Consider if a DBMS database is really the perfect choice. If you are only reading data and never changing it, then a flat fixed record file could work faster, especially if the path to the data can be easily mapped (ie, one index). A trivial binary search on a fixed record file is still extremely fast.
BeginUpdate ... EndUpdate
ShortString vs. String
Use arrays instead of TStrings and TList
But the sad answer is that tuning and optimization will give you maybe 10% improvement (and it's dangerous); re-design can give you 90%. Once you really understand the goal, you often can restate the problem (and therefore the solution) in much better terms.
Cheers
Examine all loops, and look for ways to short circuit. If your looking for something specific and find it in a loop, then use the BREAK command to immediately bail...no sense looping thru the rest. If you know that you don't have a match, then use a CONTINUE as quickly as possible.
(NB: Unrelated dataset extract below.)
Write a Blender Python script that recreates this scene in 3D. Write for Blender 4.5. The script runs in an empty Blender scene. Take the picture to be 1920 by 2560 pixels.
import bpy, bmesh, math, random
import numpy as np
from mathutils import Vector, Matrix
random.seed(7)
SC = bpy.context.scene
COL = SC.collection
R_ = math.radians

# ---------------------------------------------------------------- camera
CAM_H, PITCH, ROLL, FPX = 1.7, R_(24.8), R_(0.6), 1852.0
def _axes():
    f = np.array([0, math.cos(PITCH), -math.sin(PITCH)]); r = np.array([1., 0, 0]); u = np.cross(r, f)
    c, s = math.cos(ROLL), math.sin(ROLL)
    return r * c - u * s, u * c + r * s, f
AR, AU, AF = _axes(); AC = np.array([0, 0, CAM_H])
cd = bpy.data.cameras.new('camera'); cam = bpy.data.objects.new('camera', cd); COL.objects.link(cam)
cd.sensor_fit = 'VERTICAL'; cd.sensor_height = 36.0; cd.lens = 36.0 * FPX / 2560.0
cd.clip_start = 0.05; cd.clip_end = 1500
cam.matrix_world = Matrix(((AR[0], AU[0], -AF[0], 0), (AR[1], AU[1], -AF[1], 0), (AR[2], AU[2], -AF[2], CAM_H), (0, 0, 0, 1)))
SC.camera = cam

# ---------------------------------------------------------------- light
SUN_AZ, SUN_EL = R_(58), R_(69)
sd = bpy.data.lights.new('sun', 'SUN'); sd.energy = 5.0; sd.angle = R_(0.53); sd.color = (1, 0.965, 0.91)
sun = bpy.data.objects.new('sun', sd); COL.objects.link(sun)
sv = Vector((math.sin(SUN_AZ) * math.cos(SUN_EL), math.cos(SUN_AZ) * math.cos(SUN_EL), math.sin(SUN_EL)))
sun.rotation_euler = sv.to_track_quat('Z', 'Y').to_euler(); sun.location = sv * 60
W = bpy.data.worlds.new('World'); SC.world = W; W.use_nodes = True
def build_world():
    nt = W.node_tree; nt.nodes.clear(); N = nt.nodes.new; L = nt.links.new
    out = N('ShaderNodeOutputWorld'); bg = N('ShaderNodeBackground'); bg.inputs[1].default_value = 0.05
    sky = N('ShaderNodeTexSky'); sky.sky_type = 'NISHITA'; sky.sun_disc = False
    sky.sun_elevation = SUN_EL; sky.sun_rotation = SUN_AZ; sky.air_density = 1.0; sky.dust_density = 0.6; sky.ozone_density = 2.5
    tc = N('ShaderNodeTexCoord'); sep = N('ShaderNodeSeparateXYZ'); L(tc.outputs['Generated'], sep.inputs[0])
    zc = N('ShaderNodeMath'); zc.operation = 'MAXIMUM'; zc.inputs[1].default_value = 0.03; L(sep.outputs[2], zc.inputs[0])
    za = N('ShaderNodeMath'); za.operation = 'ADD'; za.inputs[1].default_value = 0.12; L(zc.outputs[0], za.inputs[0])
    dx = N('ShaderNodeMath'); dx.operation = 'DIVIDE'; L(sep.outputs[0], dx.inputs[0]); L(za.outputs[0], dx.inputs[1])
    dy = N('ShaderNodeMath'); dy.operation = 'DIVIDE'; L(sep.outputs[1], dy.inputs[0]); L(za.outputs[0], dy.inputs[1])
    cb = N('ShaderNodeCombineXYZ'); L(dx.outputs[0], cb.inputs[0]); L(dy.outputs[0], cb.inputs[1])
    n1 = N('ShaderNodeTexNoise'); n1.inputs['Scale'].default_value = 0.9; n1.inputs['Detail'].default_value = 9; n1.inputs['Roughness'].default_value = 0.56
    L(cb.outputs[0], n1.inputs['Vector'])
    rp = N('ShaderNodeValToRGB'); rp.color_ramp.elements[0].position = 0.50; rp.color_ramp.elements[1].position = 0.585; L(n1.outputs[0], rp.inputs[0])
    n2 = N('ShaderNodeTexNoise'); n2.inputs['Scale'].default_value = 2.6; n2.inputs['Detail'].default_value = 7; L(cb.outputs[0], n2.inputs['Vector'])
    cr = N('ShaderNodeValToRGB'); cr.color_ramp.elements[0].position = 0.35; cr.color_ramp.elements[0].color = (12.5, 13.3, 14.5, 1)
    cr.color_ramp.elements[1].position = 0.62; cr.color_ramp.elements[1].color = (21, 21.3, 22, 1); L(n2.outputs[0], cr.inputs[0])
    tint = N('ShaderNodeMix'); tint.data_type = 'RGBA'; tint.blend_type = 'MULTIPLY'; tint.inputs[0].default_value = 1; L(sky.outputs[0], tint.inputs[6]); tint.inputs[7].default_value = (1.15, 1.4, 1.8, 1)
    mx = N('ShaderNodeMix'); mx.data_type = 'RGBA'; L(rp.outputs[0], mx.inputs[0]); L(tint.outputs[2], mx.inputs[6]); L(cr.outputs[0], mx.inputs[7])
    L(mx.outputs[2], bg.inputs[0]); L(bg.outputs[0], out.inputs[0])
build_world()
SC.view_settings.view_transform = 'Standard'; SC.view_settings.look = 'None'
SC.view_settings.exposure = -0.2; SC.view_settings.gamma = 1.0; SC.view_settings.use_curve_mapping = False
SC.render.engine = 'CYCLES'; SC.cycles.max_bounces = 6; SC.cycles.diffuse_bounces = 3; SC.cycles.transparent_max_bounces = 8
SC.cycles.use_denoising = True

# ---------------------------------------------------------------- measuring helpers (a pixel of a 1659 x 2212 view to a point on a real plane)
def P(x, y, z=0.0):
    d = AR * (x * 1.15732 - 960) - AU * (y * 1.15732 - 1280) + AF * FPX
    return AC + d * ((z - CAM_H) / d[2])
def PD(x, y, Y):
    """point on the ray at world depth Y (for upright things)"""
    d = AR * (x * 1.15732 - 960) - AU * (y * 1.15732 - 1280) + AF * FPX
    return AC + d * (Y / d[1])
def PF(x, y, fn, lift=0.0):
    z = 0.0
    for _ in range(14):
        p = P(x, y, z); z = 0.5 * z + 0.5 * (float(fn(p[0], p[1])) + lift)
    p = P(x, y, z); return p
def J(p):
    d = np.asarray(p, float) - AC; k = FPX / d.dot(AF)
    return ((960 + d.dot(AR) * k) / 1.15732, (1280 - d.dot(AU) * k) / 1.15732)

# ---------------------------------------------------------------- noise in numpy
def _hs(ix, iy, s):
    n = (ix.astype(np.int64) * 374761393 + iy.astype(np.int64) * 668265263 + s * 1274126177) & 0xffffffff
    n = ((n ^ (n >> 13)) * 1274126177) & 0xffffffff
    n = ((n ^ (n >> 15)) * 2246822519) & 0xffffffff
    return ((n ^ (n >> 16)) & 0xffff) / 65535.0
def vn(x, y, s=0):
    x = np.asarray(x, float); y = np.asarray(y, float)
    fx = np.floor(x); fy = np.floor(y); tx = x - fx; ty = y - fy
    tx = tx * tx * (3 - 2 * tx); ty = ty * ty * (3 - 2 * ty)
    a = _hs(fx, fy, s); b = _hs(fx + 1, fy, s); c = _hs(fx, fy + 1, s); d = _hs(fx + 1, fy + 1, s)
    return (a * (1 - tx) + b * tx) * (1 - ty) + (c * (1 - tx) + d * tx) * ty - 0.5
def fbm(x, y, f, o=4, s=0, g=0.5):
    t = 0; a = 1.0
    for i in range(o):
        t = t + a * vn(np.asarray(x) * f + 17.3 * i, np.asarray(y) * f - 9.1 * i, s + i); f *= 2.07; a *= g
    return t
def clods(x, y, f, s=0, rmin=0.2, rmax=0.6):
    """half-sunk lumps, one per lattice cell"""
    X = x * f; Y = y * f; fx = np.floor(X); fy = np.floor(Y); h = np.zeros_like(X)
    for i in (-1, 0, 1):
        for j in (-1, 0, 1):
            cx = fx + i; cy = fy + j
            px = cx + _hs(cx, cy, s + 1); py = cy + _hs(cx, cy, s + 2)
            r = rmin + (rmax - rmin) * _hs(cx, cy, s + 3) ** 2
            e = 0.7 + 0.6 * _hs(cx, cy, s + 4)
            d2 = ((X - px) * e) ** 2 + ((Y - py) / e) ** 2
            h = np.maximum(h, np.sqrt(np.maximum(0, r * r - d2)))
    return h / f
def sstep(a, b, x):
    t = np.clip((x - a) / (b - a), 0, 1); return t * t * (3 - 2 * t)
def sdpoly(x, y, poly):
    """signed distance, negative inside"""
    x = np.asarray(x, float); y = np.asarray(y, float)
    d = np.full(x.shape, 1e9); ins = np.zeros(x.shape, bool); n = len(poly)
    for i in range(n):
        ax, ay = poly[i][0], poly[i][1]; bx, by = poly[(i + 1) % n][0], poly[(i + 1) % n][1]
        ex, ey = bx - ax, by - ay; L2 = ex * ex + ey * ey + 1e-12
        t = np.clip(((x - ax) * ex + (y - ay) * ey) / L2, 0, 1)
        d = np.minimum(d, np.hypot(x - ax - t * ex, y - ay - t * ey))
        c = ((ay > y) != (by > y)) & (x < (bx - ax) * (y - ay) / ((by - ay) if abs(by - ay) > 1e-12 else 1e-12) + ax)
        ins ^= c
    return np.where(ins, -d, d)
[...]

Take advantage of some of the FastCode project code. Parts of it were incorporated into VCL/RTL proper (like FastMM was), but there is more out there you can use!
Note, they have a new site they are moving too, but it seems to be a bit inactive.
Consider hardware issues. If you really need performance then consider the type of hard drive(s) your program and your databases are running on. There are a lot of variables especially if you are running a database. RAID is not always the best answer either.